* **THE PROBLEM**: Return all of the data exactly, with nothing left out but the pictures.
══════════
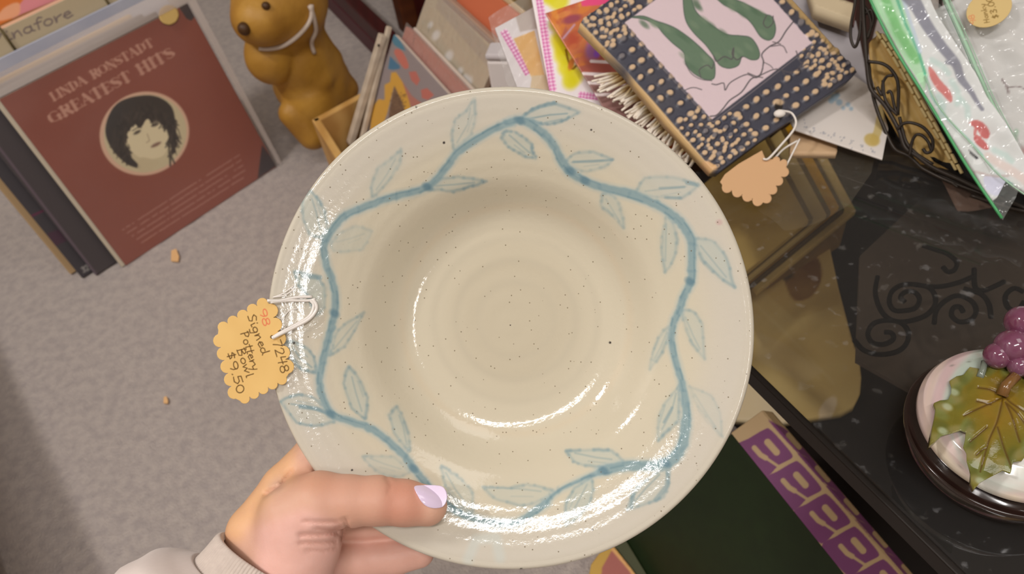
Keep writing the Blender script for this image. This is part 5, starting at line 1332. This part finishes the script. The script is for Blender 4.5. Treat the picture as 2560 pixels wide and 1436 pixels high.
CLAY = (204, 195, 174)
cv = Canvas(640, 190, 1910, 1450, CLAY)
rim_c = (199, 193, 184)
t = np.linspace(0, 2 * math.pi, 121)
for rad, al in ((500, .2), (530, .3), (560, .35), (590, .4)):          # the glaze is greyer towards the lip
    cv.stroke(np.stack([1275 + rad * np.cos(t), 822 + rad * np.sin(t)], 1), 70, rim_c, al, 30)
t2 = np.linspace(0, 2 * math.pi, 90)
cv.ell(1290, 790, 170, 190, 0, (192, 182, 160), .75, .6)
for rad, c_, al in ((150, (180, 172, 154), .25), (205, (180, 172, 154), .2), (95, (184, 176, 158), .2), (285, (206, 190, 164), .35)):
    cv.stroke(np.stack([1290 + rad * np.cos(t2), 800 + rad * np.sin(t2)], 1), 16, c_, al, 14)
leaves = [  # (outline, line strength, wash strength)
 ([(1300, 300), (1327, 276), (1349, 267), (1385, 258), (1447, 280), (1416, 298), (1385, 309), (1358, 311), (1327, 303)], .85, .35),
 ([(1262, 328), (1287, 329), (1309, 343), (1329, 360), (1331, 378), (1340, 396), (1313, 392), (1287, 378), (1269, 365), (1255, 345)], .6, .4),
 ([(1135, 376), (1130, 334), (1139, 298), (1166, 276), (1186, 245), (1188, 294), (1179, 334), (1152, 365)], .35, .25),
 ([(1068, 467), (1095, 447), (1144, 443), (1184, 447), (1215, 454), (1175, 467), (1135, 479), (1086, 474)], .6, .3),
 ([(930, 492), (930, 454), (947, 418), (979, 396), (1003, 374), (1001, 409), (979, 445), (943, 485)], .3, .3),
 ([(805, 592), (774, 588), (758, 548), (756, 503), (774, 476), (796, 499), (812, 530), (818, 570)], .55, .35),
 ([(827, 610), (849, 583), (890, 565), (930, 579), (907, 623), (863, 630), (832, 628)], .2, .25),
 ([(738, 680), (790, 690), (812, 720), (812, 770), (790, 790), (770, 740), (745, 715)], .5, .5),
 ([(822, 889), (831, 871), (839, 835), (861, 813), (910, 782), (879, 840), (861, 866), (835, 884)], .4, .25),
 ([(790, 930), (755, 926), (728, 893), (718, 855), (738, 856), (768, 872), (785, 895)], .7, .35),
 ([(830, 1037), (786, 995), (746, 986), (702, 1004), (742, 1057), (786, 1066), (835, 1055)], .7, .3),
 ([(910, 1048), (879, 1021), (859, 959), (872, 917), (897, 946), (919, 995), (915, 1044)], .5, .4),
 ([(1021, 1128), (985, 1083), (974, 1039), (992, 1017), (1008, 1048), (1023, 1092), (1025, 1123)], .4, .4),
 ([(908, 1141), (946, 1141), (985, 1143), (1025, 1181), (994, 1194), (950, 1185), (923, 1163)], .25, .3),
 ([(1103, 1165), (1136, 1185), (1163, 1207), (1183, 1234), (1180, 1283), (1149, 1265), (1123, 1234), (1109, 1199)], .45, .3),
 ([(1207, 1218), (1269, 1221), (1318, 1212), (1362, 1221), (1388, 1232), (1344, 1256), (1309, 1265), (1240, 1250)], .4, .3),
 ([(1477, 1194), (1437, 1221), (1413, 1265), (1415, 1314), (1446, 1292), (1473, 1261), (1484, 1225)], .45, .5),
 ([(1417, 1130), (1473, 1125), (1530, 1128), (1557, 1154), (1508, 1168), (1455, 1163), (1433, 1154)], .55, .4),
 ([(1663, 1172), (1623, 1194), (1588, 1225), (1568, 1274), (1614, 1261), (1659, 1243), (1672, 1207)], .6, .3),
 ([(1698, 964), (1663, 1008), (1645, 1048), (1645, 1101), (1667, 1079), (1696, 1052), (1698, 999)], .5, .4),
 ([(1725, 968), (1778, 990), (1800, 1030), (1805, 1092), (1770, 1050), (1740, 1010)], .2, .2),
 ([(1675, 815), (1650, 838), (1632, 880), (1623, 924), (1652, 888), (1668, 850)], .35, .3),
 ([(1705, 775), (1735, 780), (1755, 810), (1761, 897), (1730, 860), (1712, 815)], .35, .35),
 ([(1737, 597), (1781, 601), (1815, 641), (1835, 717), (1790, 686), (1755, 650), (1741, 614)], .45, .5),
 ([(1666, 539), (1657, 583), (1654, 628), (1663, 681), (1688, 641), (1694, 601), (1683, 557)], .4, .4),
 ([(1507, 485), (1503, 516), (1536, 543), (1559, 570), (1554, 530), (1545, 503), (1527, 485)], .3, .35),
 ([(1590, 481), (1612, 445), (1683, 443), (1746, 463), (1706, 494), (1661, 494), (1616, 490)], .35, .3),
 ([(1412, 407), (1438, 383), (1483, 380), (1532, 400), (1510, 418), (1469, 429), (1434, 423)], .4, .3)]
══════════
* **REPLY TO THE TASK**:
Keep writing the Blender script for this image. This is part 5, starting at line 1332. This part finishes the script. The script is for Blender 4.5. Treat the picture as 2560 pixels wide and 1436 pixels high.
CLAY = (204, 195, 174)
cv = Canvas(640, 190, 1910, 1450, CLAY)
rim_c = (199, 193, 184)
t = np.linspace(0, 2 * math.pi, 121)
for rad, al in ((500, .2), (530, .3), (560, .35), (590, .4)):          # the glaze is greyer towards the lip
    cv.stroke(np.stack([1275 + rad * np.cos(t), 822 + rad * np.sin(t)], 1), 70, rim_c, al, 30)
t2 = np.linspace(0, 2 * math.pi, 90)
cv.ell(1290, 790, 170, 190, 0, (192, 182, 160), .75, .6)
for rad, c_, al in ((150, (180, 172, 154), .25), (205, (180, 172, 154), .2), (95, (184, 176, 158), .2), (285, (206, 190, 164), .35)):
    cv.stroke(np.stack([1290 + rad * np.cos(t2), 800 + rad * np.sin(t2)], 1), 16, c_, al, 14)
leaves = [  # (outline, line strength, wash strength)
 ([(1300, 300), (1327, 276), (1349, 267), (1385, 258), (1447, 280), (1416, 298), (1385, 309), (1358, 311), (1327, 303)], .85, .35),
 ([(1262, 328), (1287, 329), (1309, 343), (1329, 360), (1331, 378), (1340, 396), (1313, 392), (1287, 378), (1269, 365), (1255, 345)], .6, .4),
 ([(1135, 376), (1130, 334), (1139, 298), (1166, 276), (1186, 245), (1188, 294), (1179, 334), (1152, 365)], .35, .25),
 ([(1068, 467), (1095, 447), (1144, 443), (1184, 447), (1215, 454), (1175, 467), (1135, 479), (1086, 474)], .6, .3),
 ([(930, 492), (930, 454), (947, 418), (979, 396), (1003, 374), (1001, 409), (979, 445), (943, 485)], .3, .3),
 ([(805, 592), (774, 588), (758, 548), (756, 503), (774, 476), (796, 499), (812, 530), (818, 570)], .55, .35),
 ([(827, 610), (849, 583), (890, 565), (930, 579), (907, 623), (863, 630), (832, 628)], .2, .25),
 ([(738, 680), (790, 690), (812, 720), (812, 770), (790, 790), (770, 740), (745, 715)], .5, .5),
 ([(822, 889), (831, 871), (839, 835), (861, 813), (910, 782), (879, 840), (861, 866), (835, 884)], .4, .25),
 ([(790, 930), (755, 926), (728, 893), (718, 855), (738, 856), (768, 872), (785, 895)], .7, .35),
 ([(830, 1037), (786, 995), (746, 986), (702, 1004), (742, 1057), (786, 1066), (835, 1055)], .7, .3),
 ([(910, 1048), (879, 1021), (859, 959), (872, 917), (897, 946), (919, 995), (915, 1044)], .5, .4),
 ([(1021, 1128), (985, 1083), (974, 1039), (992, 1017), (1008, 1048), (1023, 1092), (1025, 1123)], .4, .4),
 ([(908, 1141), (946, 1141), (985, 1143), (1025, 1181), (994, 1194), (950, 1185), (923, 1163)], .25, .3),
 ([(1103, 1165), (1136, 1185), (1163, 1207), (1183, 1234), (1180, 1283), (1149, 1265), (1123, 1234), (1109, 1199)], .45, .3),
 ([(1207, 1218), (1269, 1221), (1318, 1212), (1362, 1221), (1388, 1232), (1344, 1256), (1309, 1265), (1240, 1250)], .4, .3),
 ([(1477, 1194), (1437, 1221), (1413, 1265), (1415, 1314), (1446, 1292), (1473, 1261), (1484, 1225)], .45, .5),
 ([(1417, 1130), (1473, 1125), (1530, 1128), (1557, 1154), (1508, 1168), (1455, 1163), (1433, 1154)], .55, .4),
 ([(1663, 1172), (1623, 1194), (1588, 1225), (1568, 1274), (1614, 1261), (1659, 1243), (1672, 1207)], .6, .3),
 ([(1698, 964), (1663, 1008), (1645, 1048), (1645, 1101), (1667, 1079), (1696, 1052), (1698, 999)], .5, .4),
 ([(1725, 968), (1778, 990), (1800, 1030), (1805, 1092), (1770, 1050), (1740, 1010)], .2, .2),
 ([(1675, 815), (1650, 838), (1632, 880), (1623, 924), (1652, 888), (1668, 850)], .35, .3),
 ([(1705, 775), (1735, 780), (1755, 810), (1761, 897), (1730, 860), (1712, 815)], .35, .35),
 ([(1737, 597), (1781, 601), (1815, 641), (1835, 717), (1790, 686), (1755, 650), (1741, 614)], .45, .5),
 ([(1666, 539), (1657, 583), (1654, 628), (1663, 681), (1688, 641), (1694, 601), (1683, 557)], .4, .4),
 ([(1507, 485), (1503, 516), (1536, 543), (1559, 570), (1554, 530), (1545, 503), (1527, 485)], .3, .35),
 ([(1590, 481), (1612, 445), (1683, 443), (1746, 463), (1706, 494), (1661, 494), (1616, 490)], .35, .3),
 ([(1412, 407), (1438, 383), (1483, 380), (1532, 400), (1510, 418), (1469, 429), (1434, 423)], .4, .3)]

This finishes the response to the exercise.